‘Hotel Paradiso’ di Familie Flöz – Come crolla una famiglia?
Familie Flöz è tornata. Odore di nostalgia e interni in legno di un vecchio albergo di montagna accolgono il pubblico di Hotel Paradiso, in scena dal 6 all’11 febbraio 2024 al Teatro Sala Umberto di Roma.
Un hotel paradigmatico, insolito eppure così rappresentativo delle vicissitudini e dei conflitti umani. Non vi è nulla di paradisiaco, se non l’eterno riposo a cui è stato relegato il compianto e venerato capofamiglia. Eppure, una scorciatoia per il paradiso ci sarà, ma chissà dove – irgendwo, come intona in sottofondo la musica da Kabarett che riempie il silenzio dei personaggi, maschere mute la cui identità si realizza in interazioni sociali fatte di gesti, quando non di schiaffi, botte o bastonate.

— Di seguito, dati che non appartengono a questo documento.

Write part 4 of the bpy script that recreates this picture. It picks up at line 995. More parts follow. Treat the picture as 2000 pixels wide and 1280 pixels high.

All’Hotel Paradiso si trova infatti di tutto: scontri tra fratelli, guarigioni miracolose, personale di servizio cleptomane, chef amanti della carne cruda (non solo animale), detective incapaci e vecchiette autoritarie. È proprio un’anziana matriarca a gestire il resort alpino, dove gli sgangherati clienti sono accolti dal figlio, intento più a rincorrere l’amata che non a scendere a patti con la sorella esibizionista. L‘evolvere dell’impresa familiare riflette la «decadenza di una famiglia», che, come già in Thomas Mann, non può che rovesciarsi in implosione morale, di generazione in generazione: dalla luminosa fondazione del capostipite alla gestione conflittuale dei figli, l’albergo a quattro stelle si trasforma velocemente in teatro di simpatiche efferatezze, diventando addirittura un nascondiglio per malfattori. Sulla scena, i personaggi dalle connotazioni sempre più bizzarre si moltiplicano e divertono il pubblico, con cui interagiscono più volte durante la recita.
Stupisce allora che gli attori siano solamente quattro: Marina Rodriguez Llorente, Frederik Rohn, Nicolas Witte, Sebastian Kautz. Diretti da Michael Vogel, tutti denotano un’abilità interpretativa eccezionale, che risolve magistralmente il «paradosso fondamentale della maschera, cioè il fatto di celare un viso animato dietro una forma statica e con essa di creare figure viventi» – come recita l’«approccio al teatro» della compagnia allegato al programma di sala. Le loro espressioni facciali, benché nascoste, sono infatti immaginate dallo spettatore con infinita chiarezza, grazie al vivace espressionismo corporeo che trasforma lo spettatore in «creatore».
È la magia ironica di Familie Flöz a incantare nella sua semplicità, a far emergere l’ineffabile gioco del corpo che si esibisce e comunica al cuore di chi assiste al suo genio plurale. Le gag ricordano il miglior repertorio di cinema muto: si balla, si ride e ci si commuove, senza sosta. In assenza di oralità, è l’interazione con la scenografia a mantenere il ritmo serrato.
Risultato di un lavoro collettivo che ha debuttato nel 2008, continuamente messa a punto negli anni, la pièce disegna una fiaba malinconica e umoristica in cui ogni elemento concorre ad esaltare la potenza del linguaggio universale della clownerie. Sul palco, ad agire senza parole, nella massima semplicità, è l’animo umano. Si lascia la sala avvolti dalla gioia di un pubblico entusiasta, consapevoli di masticare pillole di poesia in grado di generare mondi altri. Eppure, il mondo di Familie Flöz è proprio il nostro: un inferno splatter con una scorciatoia per il paradiso, nascosta irgendwo.